INSTRUCTIONS TO FOLLOW: Restate every line of the material, word for word.

============

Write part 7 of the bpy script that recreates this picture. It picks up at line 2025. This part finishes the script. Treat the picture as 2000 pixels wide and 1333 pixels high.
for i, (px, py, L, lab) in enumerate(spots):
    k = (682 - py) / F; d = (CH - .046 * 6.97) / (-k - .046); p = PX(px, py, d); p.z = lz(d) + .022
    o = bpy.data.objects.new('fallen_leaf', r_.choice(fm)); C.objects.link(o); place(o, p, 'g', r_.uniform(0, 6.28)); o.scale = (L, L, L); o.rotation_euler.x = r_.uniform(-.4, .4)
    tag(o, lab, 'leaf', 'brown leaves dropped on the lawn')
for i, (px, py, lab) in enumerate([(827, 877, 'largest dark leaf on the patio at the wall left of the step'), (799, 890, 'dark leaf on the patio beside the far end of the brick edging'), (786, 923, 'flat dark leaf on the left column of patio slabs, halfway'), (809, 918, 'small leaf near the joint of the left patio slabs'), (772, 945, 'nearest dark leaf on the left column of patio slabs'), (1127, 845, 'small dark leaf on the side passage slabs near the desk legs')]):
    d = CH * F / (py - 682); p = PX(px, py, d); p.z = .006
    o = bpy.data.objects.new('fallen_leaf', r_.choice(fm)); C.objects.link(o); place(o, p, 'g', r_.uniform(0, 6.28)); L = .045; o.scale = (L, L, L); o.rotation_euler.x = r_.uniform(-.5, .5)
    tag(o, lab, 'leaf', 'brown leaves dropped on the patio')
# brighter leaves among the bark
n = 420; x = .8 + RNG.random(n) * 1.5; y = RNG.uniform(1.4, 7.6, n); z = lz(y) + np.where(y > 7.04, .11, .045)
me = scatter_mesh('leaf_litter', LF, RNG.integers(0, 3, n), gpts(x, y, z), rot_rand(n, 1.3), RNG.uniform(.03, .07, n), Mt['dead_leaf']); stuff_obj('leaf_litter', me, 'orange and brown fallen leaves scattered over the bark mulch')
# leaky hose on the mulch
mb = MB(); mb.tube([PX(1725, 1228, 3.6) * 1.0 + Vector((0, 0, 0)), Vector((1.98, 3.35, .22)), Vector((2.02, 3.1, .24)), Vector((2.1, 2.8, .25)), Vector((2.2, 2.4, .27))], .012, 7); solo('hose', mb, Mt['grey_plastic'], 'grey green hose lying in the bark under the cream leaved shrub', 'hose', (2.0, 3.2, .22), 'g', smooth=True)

============

TASK RESPONSE:
Write part 7 of the bpy script that recreates this picture. It picks up at line 2025. This part finishes the script. Treat the picture as 2000 pixels wide and 1333 pixels high.
for i, (px, py, L, lab) in enumerate(spots):
    k = (682 - py) / F; d = (CH - .046 * 6.97) / (-k - .046); p = PX(px, py, d); p.z = lz(d) + .022
    o = bpy.data.objects.new('fallen_leaf', r_.choice(fm)); C.objects.link(o); place(o, p, 'g', r_.uniform(0, 6.28)); o.scale = (L, L, L); o.rotation_euler.x = r_.uniform(-.4, .4)
    tag(o, lab, 'leaf', 'brown leaves dropped on the lawn')
for i, (px, py, lab) in enumerate([(827, 877, 'largest dark leaf on the patio at the wall left of the step'), (799, 890, 'dark leaf on the patio beside the far end of the brick edging'), (786, 923, 'flat dark leaf on the left column of patio slabs, halfway'), (809, 918, 'small leaf near the joint of the left patio slabs'), (772, 945, 'nearest dark leaf on the left column of patio slabs'), (1127, 845, 'small dark leaf on the side passage slabs near the desk legs')]):
    d = CH * F / (py - 682); p = PX(px, py, d); p.z = .006
    o = bpy.data.objects.new('fallen_leaf', r_.choice(fm)); C.objects.link(o); place(o, p, 'g', r_.uniform(0, 6.28)); L = .045; o.scale = (L, L, L); o.rotation_euler.x = r_.uniform(-.5, .5)
    tag(o, lab, 'leaf', 'brown leaves dropped on the patio')
# brighter leaves among the bark
n = 420; x = .8 + RNG.random(n) * 1.5; y = RNG.uniform(1.4, 7.6, n); z = lz(y) + np.where(y > 7.04, .11, .045)
me = scatter_mesh('leaf_litter', LF, RNG.integers(0, 3, n), gpts(x, y, z), rot_rand(n, 1.3), RNG.uniform(.03, .07, n), Mt['dead_leaf']); stuff_obj('leaf_litter', me, 'orange and brown fallen leaves scattered over the bark mulch')
# leaky hose on the mulch
mb = MB(); mb.tube([PX(1725, 1228, 3.6) * 1.0 + Vector((0, 0, 0)), Vector((1.98, 3.35, .22)), Vector((2.02, 3.1, .24)), Vector((2.1, 2.8, .25)), Vector((2.2, 2.4, .27))], .012, 7); solo('hose', mb, Mt['grey_plastic'], 'grey green hose lying in the bark under the cream leaved shrub', 'hose', (2.0, 3.2, .22), 'g', smooth=True)